Turning an empty space into a home needs imagination and money. Why not let an expert fit you up?
Buy a loft and you buy yourself a dream, is the message of the developers who are aware that the word "loft" performs a kind of alchemy on sales figures. Loft conversions have been the great success story of the last couple of years, not least to do with being part of a bigger picture of regeneration. As old industrial buildings take on a new life, so too do their neglected urban pockets.

Certainly there is nothing like an empty space to fire the imagination, and the first to embrace loft living took it on with a gusto and certainty of self-expression that blazed a trail. But there are those less sure of their dreams and with little relish for spending Saturdays in builders' merchants. Aware of this, some developers are now offering bespoke deals - complete fit-outs modelled on a show flat. Others, though, continue to organise their space the hard way.

Margaret Williams is a film director with her own production company in London. She moved into her raw "penthouse loft" in Clerkenwell, on the northern fringes of the City, last autumn - and was, at the time, on the rebound from being gazumped on a Georgian house in Marylebone. Fitting out her loft has proved to be a perfect marriage of personality and place, she says, while looking out over a jumble of rooftops towards the clean lines of Norman Foster's ITN building.

But It has not been easy or cheap. She reckons it has added more than pounds 60,000 to the price of the shell. Each stage had to be costed and fine- tuned. She had a close working relationship with her architect, Patricia Pearson.

"It was terribly important to me how the place functioned because it was to be my workplace as well as my home," Ms Williams explains. "I couldn't have done it completely on my own. It isn't just the big things you need to get right, such as having an entrance on both levels. Small things matter as well, like having a cupboard to take my tripods. The gradual approach may have been chaotic, but I haven't made any mistakes. I changed quite a few crucial designs since living here."

Nor is the loft finished yet. Until a few weeks ago, Ms Williams was clambering up a ladder from her living space to her work area. "It's taken eight months to get the perfect staircase. I don't know if anyone else could get so excited by the fact that the bottom two steps line up with the floorboards.
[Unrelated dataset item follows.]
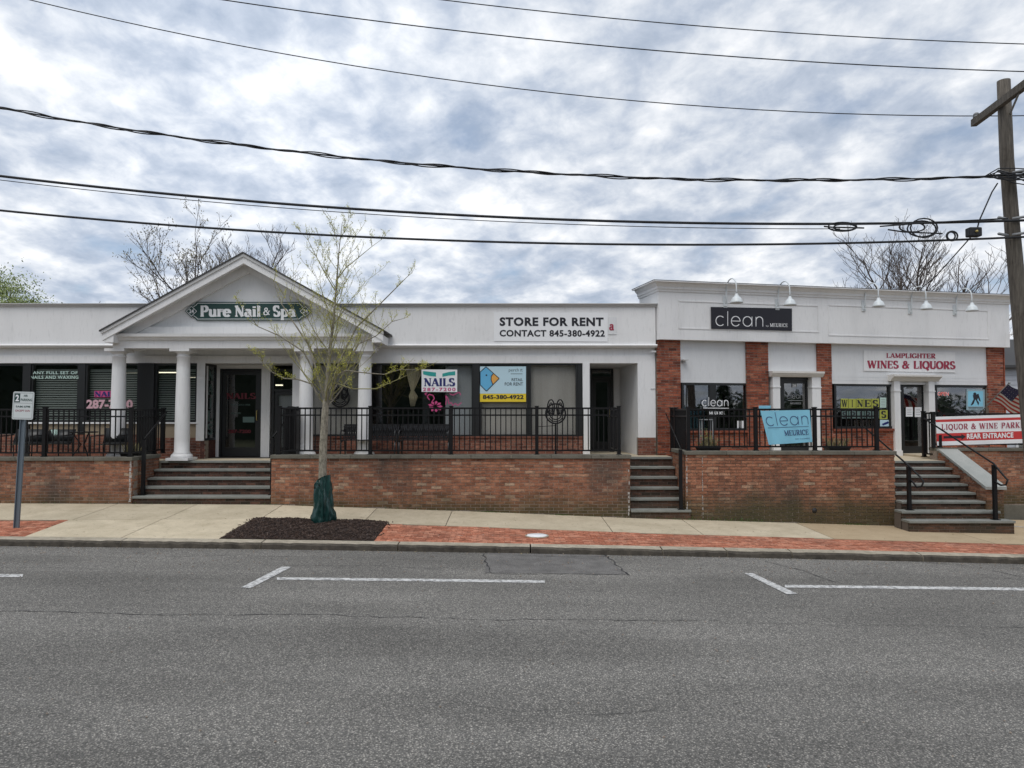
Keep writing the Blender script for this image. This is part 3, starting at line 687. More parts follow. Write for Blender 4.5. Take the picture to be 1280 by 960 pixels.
handrail('handrail on the left side of the wide salon steps', (XL1 + .12, 16.36), 1.86, .62, (XL1 + .12, 17.4, 2.5))
handrail('handrail on the tree side of the wide salon steps', (XA0 - .08, 16.4), 1.90, .62, (XA0 + .06, 17.45, 2.52))
handrail('thin handrail of the narrow steps, beside the reddish brick wall', (XB0 - .1, 16.12), 1.66, .327, (XB0 - .08, 17.7, 2.46), r=.014)
p0 = P(1136, 600, 15.75); pu = P(1078, 532, 17.3); lo = [P(1150, 596, 15.5), P(1154.5, 602, 15.42), P(1152, 608, 15.42), P(1146, 609, 15.5), P(1141, 602.5, 15.66), P(1137, 600, 15.74)]
handrail('curved handrail at the left of the tall wine shop steps', (p0.x, 15.75), P(1136, 583, 15.75).z, .365, pu, loop=lo)
p1 = P(1243, 600, 15.45); pu1 = P(1155, 523, 17.3); lo = [P(1254, 594, 15.2), P(1259.5, 600, 15.1), P(1257.5, 606, 15.1), P(1251, 606.5, 15.2), P(1245, 603, 15.4), P(1243, 601, 15.44)]
handrail('curved handrail at the right of the tall wine shop steps', (p1.x, 15.45), P(1243, 581, 15.45).z, .199, pu1, loop=lo)

# ------------------------------------------------------------------ lettering
FONT = {}
def sans(body, offset=0.0, spacing=1.0):
    k = (body, offset, spacing)
    if k not in FONT:
        cu = bpy.data.curves.new('lettering', 'FONT'); cu.body = body; cu.offset = offset; cu.space_character = spacing; cu.resolution_u = 3
        o = bpy.data.objects.new('lettering', cu); C.objects.link(o); bpy.context.view_layer.update()
        me = bpy.data.meshes.new_from_object(o); bpy.data.objects.remove(o)
        v = [(p.co.x, p.co.y) for p in me.vertices]; f = [tuple(p.vertices) for p in me.polygons]; bpy.data.meshes.remove(me); bpy.data.curves.remove(cu)
        FONT[k] = (v, f, [0] * len(v))
    return FONT[k]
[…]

The aesthetic pleasure is absolutely gigantic."

Living through the evolution of her home, though, has been stressful. "I'm not sure we are good about the detail of living in apartments in this country. I have hit real problems with the rubbish disposal arrangements and the ludicrously small size of our postboxes downstairs."

Neither could she avoid gettting caught up in any conflict between her architect and the builders. "Anything out of the ordinary and British builders seem to have a real attitude problem. I was driven mad at times. The bathroom was the biggest struggle. I wanted two showers - not uncommon in America - instead of a bath. Impossible, I was told. In the end I got my way, but also a bulky extra tank that I didn't want."

British plumbing has proved to be a bone of contention for David Borger, a managing and marketing consultant from Germany, and his girlfriend, who are in the process of buying a fitted-out loft from the Manhattan Loft Corporation. "We really wanted to have a toilet with an economic flush, but we were amazed to find it is not available here," Mr Borger said. "We are used to a high standard of work and fittings, and it is not always easy to find it in Britain. When we saw the quality of Manhattan's show flat, we agreed to buy the apartment only if we could use their architects. We want to walk into a completed apartment; we don't have time to bother with builders - and how would we know how good their work is?"

It was this all-or-nothing sentiment that prompted Manhattan, the first company to bring over the idea of loft conversions from the United States, to offer the fit-out service at its Bankside development. Harry Handelsman, chairman of the company, said that some people who wanted to live in a loft were daunted by the undertaking. "Our architects are familiar with the building and can come up with the answers quickly. The show flat is a point of reference; before, all we did was put in the mezzanine."

David Borger spent three weeks discussing ideas with the architects before he agreed to go ahead: "There were some major changes we wanted, such as losing a bedroom and opening up the space, but there was a lot we wanted to keep."

In Manhattan's Bankside development, close to the South Bank complex, pounds 113 would buy the shell of a studio-type loft; fully fitted-out the price is pounds 135,000. Other developers are also beginning to offer fit-outs. In Clerkenwell, Bee Bee Developments is offering apartments ranging from pounds 170,000, pre fit-out, to pounds 220,000 finished.